Say you’ve decided you want to start your own business. Maybe you hate your boss or you think you have a great idea, whatever.
The next thought that enters your mind is “where do I start?” Where is the roadmap on how to do this the right way?
Our entire lives in school, at work, and with our families we’re explicitly told what we need to do to “succeed”. We’re given step-by-step instructions on what’s expected of us.
But it turns out there’s no syllabus for entrepreneurship.
Sure, other entrepreneurs can tell you what’s worked for them. We can talk about best practices to implement & landmines to avoid. But no one knows for sure exactly what will work for you in your specific business.
Which means you’re going to make mistakes.
You’re going to try new things and most of the time they aren’t going to work out.
But mistakes are normal.
Do you think someone told Steve Jobs or Reed Hastings the step-by-step instructions on how to make Apple or Netflix?
Heck no. They had to screw up a ton to build their companies. I just learned the other day that Netflix tried and failed at producing its own movies when it was still only doing DVD rentals.
And they also had that Qwikster “spin off” of their rental business that they announced, and then changed their mind on.
Big mistakes!
But to compare to the normal world: stop and think about how blasphemous the sentence ‘mistakes are normal’ is in many work and social circles.
In fact, what makes the Netflix failures newsworthy in the first place is the implicit idea that mistakes are always bad.
Learning a language = making mistakes
I lived in Oaxaca, Mexico for 2 years starting when I turned 19. I knew a few Spanish words but otherwise arrived knowing none of the language and had to learn it when I got there.
Learning Spanish was incredibly hard. I studied and practiced 2-3 hours every day. I went out and I talked to people all day long, trying to force myself to learn.
People were nice but they’d often treat me like a child because they couldn’t understand me. And because I spoke so slowly I often couldn’t say most of my thoughts before I was interrupted.
What made it so weird was that in any given day of frustration I couldn’t tell whether I was better than the previous week or month. Progress felt impossible to measure.
But then sometimes I’d run into a friend I hadn’t seen in a few months and they’d immediately react “Wow your Spanish is so much better now!”
That was always a surprise.
Even though we assume we know ourselves best, sometimes it takes someone else to tell us how far we’ve come.
Learning anything = making mistakes
If you went up to a stranger and asked “do you think you can learn a new language without making mistakes?” they’d tell you “Of course not.”

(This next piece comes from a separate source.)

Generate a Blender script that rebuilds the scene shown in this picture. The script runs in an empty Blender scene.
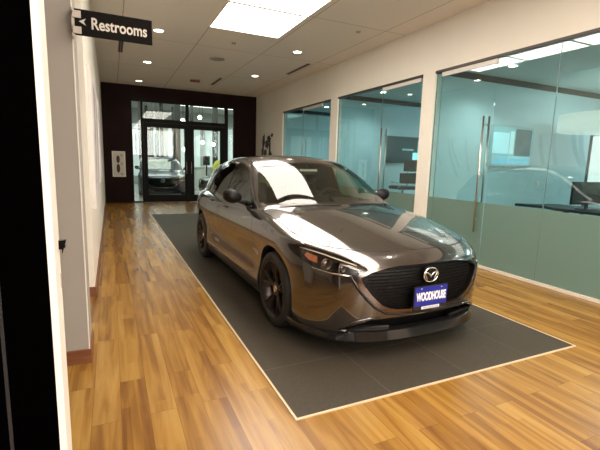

It’s so obvious I hesitate to even write the words.
But in other parts of our lives – work, fitness, learning to play an instrument, meeting new people, dating – we so often avoid mistakes at all costs. We’ll research for 7 hours online to avoid “buying the wrong shoes” or trying to figure out the “perfect” way to socialize at a party.
These things, as in life generally, demand mistakes in order to make progress.
You don’t learn Spanish just by opening your mouth after buying a Rosetta Stone course.
You learn Spanish by saying the wrong Spanish words every day for 2 years.
The mistakes themselves are what teach you. To avoid mistakes is to avoid learning.